INFORMATION SUPPLIED ->
------------------------------------------------
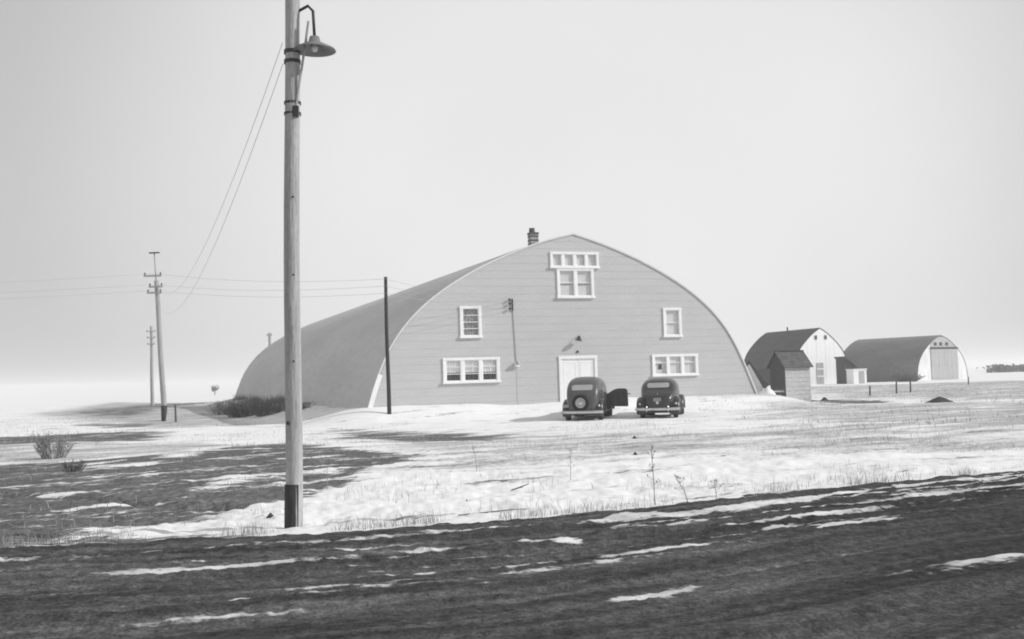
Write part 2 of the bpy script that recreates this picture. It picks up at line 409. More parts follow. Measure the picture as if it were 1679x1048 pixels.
def grid_object(name, X, Y, Z, attrs, m, wrap=False):
    nr, nc = X.shape
    me = bpy.data.meshes.new(name)
    co = np.stack([X, Y, Z], -1).reshape(-1, 3)
    i, k = np.meshgrid(np.arange(nr - 1), np.arange(nc if wrap else nc - 1), indexing='ij')
    k2 = (k + 1) % nc
    quads = np.stack([i * nc + k, i * nc + k2, (i + 1) * nc + k2, (i + 1) * nc + k], -1).reshape(-1, 4)[:, ::-1]
    me.vertices.add(len(co)); me.vertices.foreach_set('co', co.ravel())
    me.loops.add(quads.size); me.loops.foreach_set('vertex_index', quads.ravel().astype(np.int32))
    me.polygons.add(len(quads)); me.polygons.foreach_set('loop_start', np.arange(0, quads.size, 4, dtype=np.int32))
    me.polygons.foreach_set('use_smooth', np.ones(len(quads), bool))
    me.update(calc_edges=True)
    for nm, a in attrs.items():
        at = me.attributes.new(nm, 'FLOAT_VECTOR' if a.ndim == 3 else 'FLOAT', 'POINT')
        at.data.foreach_set('vector' if a.ndim == 3 else 'value', a.ravel().astype(np.float32))
    me.materials.append(MT[m])
    o = bpy.data.objects.new(name, me); COL.objects.link(o); return o

rad = [0.4, 1, 2, 3, 4, 5]
while rad[-1] < 12000: rad.append(rad[-1] * 1.0085 if rad[-1] < 160 else rad[-1] * 1.03)
rad = np.array(rad)
th = np.concatenate([np.linspace(-pi, -.66, 50)[:-1], np.linspace(-.66, .66, 540), np.linspace(.66, pi, 50)[1:-1]])
R, T = np.meshgrid(rad, th, indexing='ij')
X = R * np.sin(T); Y = R * np.cos(T)
Z = ground_h(X, Y)
bare = field(X, Y, BARE); snp = field(X, Y, SNOWPATCH, .25)
fd = seg_dist(X + .25 * (fbm(X, Y, 51, 2) - .5), Y, FURROW)
Z = Z - 0.10 * np.exp(-(fd / .16) ** 2)
bare = np.maximum(bare, 1.3 * np.exp(-(fd / .22) ** 2))
bare = bare - .62 * snp
bare = bare * (0.75 + .5 * fbm(X * .5, Y * .5, 61, 3))
Z = Z - 0.02 * np.clip(bare, 0, 1)
tag(grid_object('snowy_ground', X, Y, Z, dict(bare=bare, grassy=field(X, Y, GRASSY, 1.0)), 'ground', wrap=True), 'snow covered prairie field with bare earth patches', kind='structure')

# road: a strip along its far edge, ragged where it sinks into the verge
RSNOW = [(.80, .15, p) for p in (
 [(-0.18, 10.98), (0.54, 11.0), (0.56, 10.70), (-0.15, 10.70)], [(0.83, 11.64), (1.39, 12.0), (1.97, 12.36), (1.92, 11.98), (0.95, 11.46)],
 [(2.51, 8.35), (3.09, 8.72), (4.05, 9.38), (4.3, 9.3), (3.88, 8.95), (3.0, 8.42)], [(-1.2, 8.70), (-0.7, 8.76), (-0.7, 8.60), (-1.18, 8.50)],
 [(0.58, 8.0), (1.26, 8.32), (1.23, 8.10), (0.71, 7.80)], [(-2.09, 8.45), (-1.56, 8.57), (-1.19, 8.61), (-1.34, 8.36), (-1.96, 8.2)],
 [(0.64, 9.9), (1.41, 10.3), (2.26, 10.6), (2.23, 10.40), (1.37, 10.0), (0.68, 9.66)], [(-0.16, 9.42), (0.42, 9.77), (0.44, 9.57), (-0.11, 9.22)],
 [(1.06, 12.80), (1.72, 13.0), (1.68, 12.66), (1.04, 12.54)], [(2.99, 11.54), (4.02, 12.2), (4.0, 11.88), (3.04, 11.25)],
 [(2.47, 13.14), (3.75, 14.14), (3.66, 13.78), (2.45, 12.6)], [(2.58, 11.75), (2.88, 11.88), (2.83, 11.65), (2.54, 11.53)])]
xs = np.concatenate([np.linspace(-300, -14, 60)[:-1], np.linspace(-14, 16, 900), np.linspace(16, 300, 90)[1:]])
vs_ = np.concatenate([np.linspace(-12.5, -9.5, 14)[:-1], np.linspace(-9.5, 0.9, 420)])
XX, VV = np.meshgrid(xs, vs_, indexing='ij')
YY = road_edge(XX) + VV / .92
al = XX * 1.1; ac = VV + .05 * (fbm(XX * .8, VV * .8, 70, 2) - .5)      # along and across the carriageway
rz = 0.035 * sstep(-9, -5, VV) * 0 + 0.028 * (fbm(al * .5, ac * 3.2, 71, 3) - .5) + (0.03 + .03 * sstep(-5, -1, VV)) * (fbm(al * 3.0, ac * 6, 72, 4) - .5) + .022 * (fbm(XX * 15, YY * 15, 73, 2) - .5)
rut = fbm(al * .30, ac * 3.6, 74, 4) - .5; rut2 = fbm(al * .9, ac * 11, 84, 3) - .5
streak = fbm(al * .33, ac * 6.5, 88, 4, .55) - .5
ramp = .35 + .65 * sstep(-5.5, -1.5, VV)
rz = rz + (.075 * ramp * rut + .030 * ramp * rut2) * (1 - .6 * sstep(-.8, .1, VV))
cl = np.clip(fbm(XX * 6.5, YY * 6.5, 87, 3) - .56, 0, 1)
rz = rz + .06 * cl * ramp
for c, wd in ((-2.6, .28), (-4.3, .30), (-6.6, .3)):
    rz = rz - 0.035 * np.exp(-((VV - c + .25 * (fbm(al * .3, ac * .1, 75, 2) - .5)) / wd) ** 2)
    rz = rz + 0.03 * np.exp(-((VV - c - .45) / .2) ** 2) * (.4 + fbm(al * 2, ac * 2, 76, 2))
snowv = field(XX, YY, RSNOW, .10)
zone = sstep(-4.2, -.8, VV) * sstep(-2, 3, XX) * .29 + .12 * sstep(-2.0, -.4, VV) * sstep(-1, 0, XX) - .03 * (1 - sstep(-4, -1, XX))
snowv = snowv + zone * (1 - .8 * sstep(-.9, -.15, VV)) + ramp * 1.9 * streak - ramp * .9 * (rut + .45 * rut2) - .8 * cl
track = (.45 + 1.1 * fbm(al * .18, ac * 2.6, 78, 4)) * (1.02 - .52 * sstep(1.0, 5.5, XX) * (1 - .3 * sstep(-6, -2, VV)))
track = track * (.6 + .8 * fbm(al * .35, ac * 7, 79, 3))
edge = 0.30 * (fbm(XX * 2.2, YY * 2.2, 77, 4) - .5) * 2
ZZ = 0.012 + rz * (1 - .4 * sstep(-1, 0, VV)) + .012 * np.clip(snowv, 0, 1) - 0.16 * sstep(-.30, .75, VV + edge) - .35 * (1 - sstep(-12.4, -11, VV))
tag(grid_object('road', XX, YY, ZZ, dict(snow=snowv, track=track, lane=np.stack([XX, VV, 0 * XX], -1)), 'road'), 'muddy gravel road with streaks of snow', kind='structure')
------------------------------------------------
CHALLENGE ->
Everything from the first line of the listing above through the line that contains "o = bpy.data.objects.new(name, me);" is to be restated word for word, minus the pictures.

EXERCISE RESPONSE ->
Write part 2 of the bpy script that recreates this picture. It picks up at line 409. More parts follow. Measure the picture as if it were 1679x1048 pixels.
def grid_object(name, X, Y, Z, attrs, m, wrap=False):
    nr, nc = X.shape
    me = bpy.data.meshes.new(name)
    co = np.stack([X, Y, Z], -1).reshape(-1, 3)
    i, k = np.meshgrid(np.arange(nr - 1), np.arange(nc if wrap else nc - 1), indexing='ij')
    k2 = (k + 1) % nc
    quads = np.stack([i * nc + k, i * nc + k2, (i + 1) * nc + k2, (i + 1) * nc + k], -1).reshape(-1, 4)[:, ::-1]
    me.vertices.add(len(co)); me.vertices.foreach_set('co', co.ravel())
    me.loops.add(quads.size); me.loops.foreach_set('vertex_index', quads.ravel().astype(np.int32))
    me.polygons.add(len(quads)); me.polygons.foreach_set('loop_start', np.arange(0, quads.size, 4, dtype=np.int32))
    me.polygons.foreach_set('use_smooth', np.ones(len(quads), bool))
    me.update(calc_edges=True)
    for nm, a in attrs.items():
        at = me.attributes.new(nm, 'FLOAT_VECTOR' if a.ndim == 3 else 'FLOAT', 'POINT')
        at.data.foreach_set('vector' if a.ndim == 3 else 'value', a.ravel().astype(np.float32))
    me.materials.append(MT[m])
    o = bpy.data.objects.new(name, me); COL.objects.link(o); return o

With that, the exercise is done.